Three things, I think, require further scrutiny and evidence to take her observations on.
One, has her journey been just a transfer of class, or also a transfer of place? London's norms; London's intellectualism and London's economic options still open up more opportunities to be with people like you and become even more marinaded in the spice of cultural life.
Two, the impact of property prices on social mobility, both negative and positive. To have got on the property ladder in London in the 80s and 90s is to have won the lottery of life. Even those who are cash poor, but asset rich, have a massive inbuilt route to stability. To have missed it in London is the subject which dominates so much of our public discourse.

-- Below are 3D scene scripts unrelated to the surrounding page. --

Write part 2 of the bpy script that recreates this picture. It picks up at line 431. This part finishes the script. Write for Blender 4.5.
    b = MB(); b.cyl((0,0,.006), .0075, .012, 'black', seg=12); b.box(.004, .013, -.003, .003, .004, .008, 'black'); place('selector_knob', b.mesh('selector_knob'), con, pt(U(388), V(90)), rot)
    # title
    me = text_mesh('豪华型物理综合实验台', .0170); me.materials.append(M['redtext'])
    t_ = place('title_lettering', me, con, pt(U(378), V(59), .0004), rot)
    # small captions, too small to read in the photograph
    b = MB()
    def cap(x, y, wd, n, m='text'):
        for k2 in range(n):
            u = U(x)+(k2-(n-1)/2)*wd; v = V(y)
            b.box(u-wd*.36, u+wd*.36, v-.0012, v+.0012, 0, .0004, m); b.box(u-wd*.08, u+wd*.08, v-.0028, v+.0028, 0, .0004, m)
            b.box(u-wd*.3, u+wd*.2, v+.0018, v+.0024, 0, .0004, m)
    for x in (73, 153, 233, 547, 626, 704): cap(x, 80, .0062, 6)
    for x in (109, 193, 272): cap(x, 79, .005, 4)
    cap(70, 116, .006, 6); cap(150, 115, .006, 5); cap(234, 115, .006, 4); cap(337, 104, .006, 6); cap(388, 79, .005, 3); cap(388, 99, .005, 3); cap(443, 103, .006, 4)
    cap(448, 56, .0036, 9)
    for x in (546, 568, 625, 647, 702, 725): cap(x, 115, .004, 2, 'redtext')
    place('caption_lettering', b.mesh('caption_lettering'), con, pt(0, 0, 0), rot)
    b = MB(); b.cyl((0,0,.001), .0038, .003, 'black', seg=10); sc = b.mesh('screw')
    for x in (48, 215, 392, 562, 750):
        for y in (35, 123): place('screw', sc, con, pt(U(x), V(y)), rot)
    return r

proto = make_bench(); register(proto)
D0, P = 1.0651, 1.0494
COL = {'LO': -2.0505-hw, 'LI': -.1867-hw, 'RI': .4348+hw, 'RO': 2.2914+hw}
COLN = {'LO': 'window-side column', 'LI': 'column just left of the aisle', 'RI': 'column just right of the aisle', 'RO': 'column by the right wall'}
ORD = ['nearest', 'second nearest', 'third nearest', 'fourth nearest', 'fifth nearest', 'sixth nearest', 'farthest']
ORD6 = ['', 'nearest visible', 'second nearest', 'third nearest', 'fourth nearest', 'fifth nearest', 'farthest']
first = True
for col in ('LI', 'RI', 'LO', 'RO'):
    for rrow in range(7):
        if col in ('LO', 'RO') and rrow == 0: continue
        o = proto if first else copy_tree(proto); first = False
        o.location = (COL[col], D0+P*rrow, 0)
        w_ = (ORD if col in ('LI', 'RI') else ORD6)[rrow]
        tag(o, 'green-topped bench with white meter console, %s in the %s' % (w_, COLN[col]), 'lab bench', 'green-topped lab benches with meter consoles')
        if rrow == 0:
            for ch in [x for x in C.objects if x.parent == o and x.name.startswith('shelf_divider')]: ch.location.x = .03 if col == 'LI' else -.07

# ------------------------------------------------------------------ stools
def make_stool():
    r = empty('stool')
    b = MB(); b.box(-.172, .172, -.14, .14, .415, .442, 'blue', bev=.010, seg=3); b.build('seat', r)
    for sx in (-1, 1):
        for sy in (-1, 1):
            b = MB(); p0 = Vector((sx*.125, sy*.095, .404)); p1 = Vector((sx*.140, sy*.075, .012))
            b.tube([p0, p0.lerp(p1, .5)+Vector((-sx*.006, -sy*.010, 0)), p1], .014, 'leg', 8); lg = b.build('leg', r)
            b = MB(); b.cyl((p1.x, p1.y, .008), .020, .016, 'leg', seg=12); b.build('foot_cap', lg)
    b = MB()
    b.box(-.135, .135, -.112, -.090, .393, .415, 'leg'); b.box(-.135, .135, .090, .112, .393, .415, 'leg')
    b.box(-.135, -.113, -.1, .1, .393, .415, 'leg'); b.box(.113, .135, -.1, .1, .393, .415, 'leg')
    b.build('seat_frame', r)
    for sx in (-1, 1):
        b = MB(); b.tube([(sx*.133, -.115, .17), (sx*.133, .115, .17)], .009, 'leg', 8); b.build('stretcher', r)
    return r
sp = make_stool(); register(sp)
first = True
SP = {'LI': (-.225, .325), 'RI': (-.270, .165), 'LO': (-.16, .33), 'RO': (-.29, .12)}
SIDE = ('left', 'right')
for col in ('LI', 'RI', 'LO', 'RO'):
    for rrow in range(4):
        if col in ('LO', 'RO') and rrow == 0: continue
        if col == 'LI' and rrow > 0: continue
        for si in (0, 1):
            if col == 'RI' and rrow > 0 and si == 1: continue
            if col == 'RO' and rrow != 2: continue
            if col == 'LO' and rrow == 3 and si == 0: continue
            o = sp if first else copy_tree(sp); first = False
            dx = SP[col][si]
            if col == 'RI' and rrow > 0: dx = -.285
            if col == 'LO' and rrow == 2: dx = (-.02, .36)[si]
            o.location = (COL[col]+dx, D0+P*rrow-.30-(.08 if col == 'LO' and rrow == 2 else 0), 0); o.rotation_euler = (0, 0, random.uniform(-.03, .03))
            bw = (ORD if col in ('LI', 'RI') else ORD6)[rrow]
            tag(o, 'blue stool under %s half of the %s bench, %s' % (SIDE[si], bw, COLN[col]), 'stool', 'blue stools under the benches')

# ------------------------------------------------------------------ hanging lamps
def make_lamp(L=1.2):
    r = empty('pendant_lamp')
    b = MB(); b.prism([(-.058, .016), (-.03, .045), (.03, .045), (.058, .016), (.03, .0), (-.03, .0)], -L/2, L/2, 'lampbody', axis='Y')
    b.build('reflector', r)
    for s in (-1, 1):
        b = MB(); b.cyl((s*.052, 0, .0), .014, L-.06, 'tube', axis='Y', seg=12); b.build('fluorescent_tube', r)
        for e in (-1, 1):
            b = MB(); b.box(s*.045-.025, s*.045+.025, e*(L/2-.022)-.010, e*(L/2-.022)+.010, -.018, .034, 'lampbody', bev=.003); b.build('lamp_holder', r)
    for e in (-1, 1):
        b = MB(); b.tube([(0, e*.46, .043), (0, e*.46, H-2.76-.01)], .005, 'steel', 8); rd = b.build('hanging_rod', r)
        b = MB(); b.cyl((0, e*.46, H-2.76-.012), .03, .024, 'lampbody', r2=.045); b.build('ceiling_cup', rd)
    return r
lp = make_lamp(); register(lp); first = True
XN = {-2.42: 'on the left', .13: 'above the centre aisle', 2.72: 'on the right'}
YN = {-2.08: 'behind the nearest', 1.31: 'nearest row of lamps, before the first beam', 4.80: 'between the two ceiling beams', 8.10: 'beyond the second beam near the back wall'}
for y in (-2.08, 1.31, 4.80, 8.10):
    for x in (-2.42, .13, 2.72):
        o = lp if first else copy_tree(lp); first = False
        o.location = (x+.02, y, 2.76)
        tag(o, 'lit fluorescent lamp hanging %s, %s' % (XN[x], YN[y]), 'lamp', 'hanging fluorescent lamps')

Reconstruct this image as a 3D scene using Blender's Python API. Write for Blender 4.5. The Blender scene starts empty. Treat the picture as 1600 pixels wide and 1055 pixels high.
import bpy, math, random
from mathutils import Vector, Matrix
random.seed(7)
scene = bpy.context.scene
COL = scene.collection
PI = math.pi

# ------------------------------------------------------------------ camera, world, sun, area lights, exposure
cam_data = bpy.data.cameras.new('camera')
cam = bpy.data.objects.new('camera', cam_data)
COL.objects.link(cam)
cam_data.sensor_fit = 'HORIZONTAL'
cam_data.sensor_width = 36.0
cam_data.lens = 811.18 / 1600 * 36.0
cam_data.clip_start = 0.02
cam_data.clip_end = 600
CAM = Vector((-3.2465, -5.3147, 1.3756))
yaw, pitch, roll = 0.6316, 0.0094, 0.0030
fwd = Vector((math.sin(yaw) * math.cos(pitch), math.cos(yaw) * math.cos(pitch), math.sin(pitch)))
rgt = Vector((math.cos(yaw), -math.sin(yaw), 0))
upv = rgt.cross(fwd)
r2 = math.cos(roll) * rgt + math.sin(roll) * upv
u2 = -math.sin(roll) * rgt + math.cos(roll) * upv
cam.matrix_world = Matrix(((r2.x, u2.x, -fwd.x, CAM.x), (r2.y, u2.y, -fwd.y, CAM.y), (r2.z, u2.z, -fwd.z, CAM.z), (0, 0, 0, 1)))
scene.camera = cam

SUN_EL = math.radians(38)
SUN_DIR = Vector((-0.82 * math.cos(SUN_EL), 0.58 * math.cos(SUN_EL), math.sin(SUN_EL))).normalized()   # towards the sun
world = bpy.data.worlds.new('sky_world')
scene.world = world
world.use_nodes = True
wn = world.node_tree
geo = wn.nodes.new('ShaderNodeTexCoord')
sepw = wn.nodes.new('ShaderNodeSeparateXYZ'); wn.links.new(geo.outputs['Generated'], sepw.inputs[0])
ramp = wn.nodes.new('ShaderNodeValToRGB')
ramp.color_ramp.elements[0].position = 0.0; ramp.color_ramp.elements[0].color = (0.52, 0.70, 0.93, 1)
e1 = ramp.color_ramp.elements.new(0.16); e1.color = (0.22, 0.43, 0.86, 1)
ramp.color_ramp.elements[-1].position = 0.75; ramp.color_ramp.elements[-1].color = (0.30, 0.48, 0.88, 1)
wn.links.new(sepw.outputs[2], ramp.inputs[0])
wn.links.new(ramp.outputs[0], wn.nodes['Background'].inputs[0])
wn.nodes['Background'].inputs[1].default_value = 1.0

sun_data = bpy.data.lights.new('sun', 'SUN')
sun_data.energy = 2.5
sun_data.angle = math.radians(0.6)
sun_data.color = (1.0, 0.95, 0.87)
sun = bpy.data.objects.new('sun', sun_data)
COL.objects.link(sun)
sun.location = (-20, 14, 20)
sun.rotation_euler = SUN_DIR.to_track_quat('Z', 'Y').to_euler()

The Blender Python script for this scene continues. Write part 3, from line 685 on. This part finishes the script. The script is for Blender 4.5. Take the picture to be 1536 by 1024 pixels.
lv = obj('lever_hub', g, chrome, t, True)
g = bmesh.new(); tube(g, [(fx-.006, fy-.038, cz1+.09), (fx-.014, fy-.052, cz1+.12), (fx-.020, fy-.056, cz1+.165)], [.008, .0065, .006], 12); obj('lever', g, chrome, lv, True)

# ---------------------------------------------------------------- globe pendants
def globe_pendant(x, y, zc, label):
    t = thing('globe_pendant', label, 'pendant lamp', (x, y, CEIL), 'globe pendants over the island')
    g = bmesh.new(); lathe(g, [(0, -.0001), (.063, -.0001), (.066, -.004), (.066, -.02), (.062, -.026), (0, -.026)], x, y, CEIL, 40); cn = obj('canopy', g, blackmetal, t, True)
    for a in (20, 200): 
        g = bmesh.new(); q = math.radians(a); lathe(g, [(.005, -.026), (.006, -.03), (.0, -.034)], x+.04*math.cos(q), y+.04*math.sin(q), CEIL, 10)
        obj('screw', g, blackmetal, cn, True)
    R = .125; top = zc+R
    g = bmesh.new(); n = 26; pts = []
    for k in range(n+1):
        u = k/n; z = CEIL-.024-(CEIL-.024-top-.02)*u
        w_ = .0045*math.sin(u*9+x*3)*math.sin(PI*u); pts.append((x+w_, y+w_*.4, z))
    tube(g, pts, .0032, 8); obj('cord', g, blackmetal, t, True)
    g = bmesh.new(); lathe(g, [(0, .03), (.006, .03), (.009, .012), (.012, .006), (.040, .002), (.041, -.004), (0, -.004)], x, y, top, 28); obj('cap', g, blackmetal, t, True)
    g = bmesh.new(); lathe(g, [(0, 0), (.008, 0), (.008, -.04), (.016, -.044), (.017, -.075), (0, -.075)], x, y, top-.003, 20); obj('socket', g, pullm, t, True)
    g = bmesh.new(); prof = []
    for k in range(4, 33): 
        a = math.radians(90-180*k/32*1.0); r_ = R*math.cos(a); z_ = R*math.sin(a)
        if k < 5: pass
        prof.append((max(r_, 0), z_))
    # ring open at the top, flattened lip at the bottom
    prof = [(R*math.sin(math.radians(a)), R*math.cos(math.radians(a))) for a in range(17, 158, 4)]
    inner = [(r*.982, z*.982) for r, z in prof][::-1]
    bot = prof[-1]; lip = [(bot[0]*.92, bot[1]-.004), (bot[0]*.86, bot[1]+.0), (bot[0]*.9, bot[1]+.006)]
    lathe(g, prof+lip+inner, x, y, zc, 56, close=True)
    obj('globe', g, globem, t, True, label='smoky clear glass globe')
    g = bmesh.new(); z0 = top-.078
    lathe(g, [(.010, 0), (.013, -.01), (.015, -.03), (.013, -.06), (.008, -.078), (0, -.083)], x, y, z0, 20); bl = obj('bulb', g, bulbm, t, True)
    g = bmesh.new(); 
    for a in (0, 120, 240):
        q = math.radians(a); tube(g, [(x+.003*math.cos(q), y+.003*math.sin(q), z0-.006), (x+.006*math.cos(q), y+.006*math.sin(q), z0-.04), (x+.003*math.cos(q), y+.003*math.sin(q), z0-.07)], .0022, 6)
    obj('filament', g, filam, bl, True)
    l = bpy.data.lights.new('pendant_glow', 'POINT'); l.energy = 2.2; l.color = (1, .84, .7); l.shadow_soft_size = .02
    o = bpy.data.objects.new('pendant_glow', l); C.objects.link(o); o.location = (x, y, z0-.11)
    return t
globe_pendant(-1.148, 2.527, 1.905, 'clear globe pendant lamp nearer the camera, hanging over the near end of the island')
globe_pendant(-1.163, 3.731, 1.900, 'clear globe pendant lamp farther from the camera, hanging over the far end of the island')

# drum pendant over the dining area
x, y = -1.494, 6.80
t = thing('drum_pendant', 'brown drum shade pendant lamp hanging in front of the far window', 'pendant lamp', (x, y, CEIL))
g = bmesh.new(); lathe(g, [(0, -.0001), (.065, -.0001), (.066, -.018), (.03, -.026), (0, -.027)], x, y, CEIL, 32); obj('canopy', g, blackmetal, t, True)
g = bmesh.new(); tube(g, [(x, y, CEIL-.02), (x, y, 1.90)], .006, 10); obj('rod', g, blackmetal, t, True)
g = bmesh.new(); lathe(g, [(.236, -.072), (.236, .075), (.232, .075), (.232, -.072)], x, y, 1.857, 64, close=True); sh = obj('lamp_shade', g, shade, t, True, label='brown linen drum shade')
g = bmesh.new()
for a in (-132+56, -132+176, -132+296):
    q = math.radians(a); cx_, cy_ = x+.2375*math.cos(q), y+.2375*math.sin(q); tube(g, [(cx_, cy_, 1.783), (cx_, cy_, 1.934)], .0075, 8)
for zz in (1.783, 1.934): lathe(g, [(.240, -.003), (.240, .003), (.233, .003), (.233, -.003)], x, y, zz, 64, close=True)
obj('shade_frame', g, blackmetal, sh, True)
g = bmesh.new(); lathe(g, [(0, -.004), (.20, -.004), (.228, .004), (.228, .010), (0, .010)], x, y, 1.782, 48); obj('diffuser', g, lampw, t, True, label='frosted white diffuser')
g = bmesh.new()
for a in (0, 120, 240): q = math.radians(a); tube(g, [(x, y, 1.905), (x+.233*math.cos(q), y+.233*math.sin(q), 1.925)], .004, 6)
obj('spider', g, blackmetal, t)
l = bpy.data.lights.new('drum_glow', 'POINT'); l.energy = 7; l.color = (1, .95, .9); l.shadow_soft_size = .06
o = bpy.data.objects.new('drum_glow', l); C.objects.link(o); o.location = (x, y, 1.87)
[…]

Thirdly, the baking in of social norms and class status through consumption of media probably needs updating. I'm fascinated by the way internet has reconnected people and created a nostalgia industry already enriched by books and TV programmes (usually featuring Stuart Maconie), but made more personal through a Past and Present Facebook experience. It gives us a way of never really leaving, of measuring success against others - in and of itself a particularly middle class thing to do. If the Daily Mail shaped attitudes of the angry, self-righteous and defensive middle class, and the Guardian it's liberal equivalent, then what's guiding the emerging generational touchstone? Twitter as opposed to Facebook?
This is a terrific body of work from an important writer I'm looking forward to reading more from.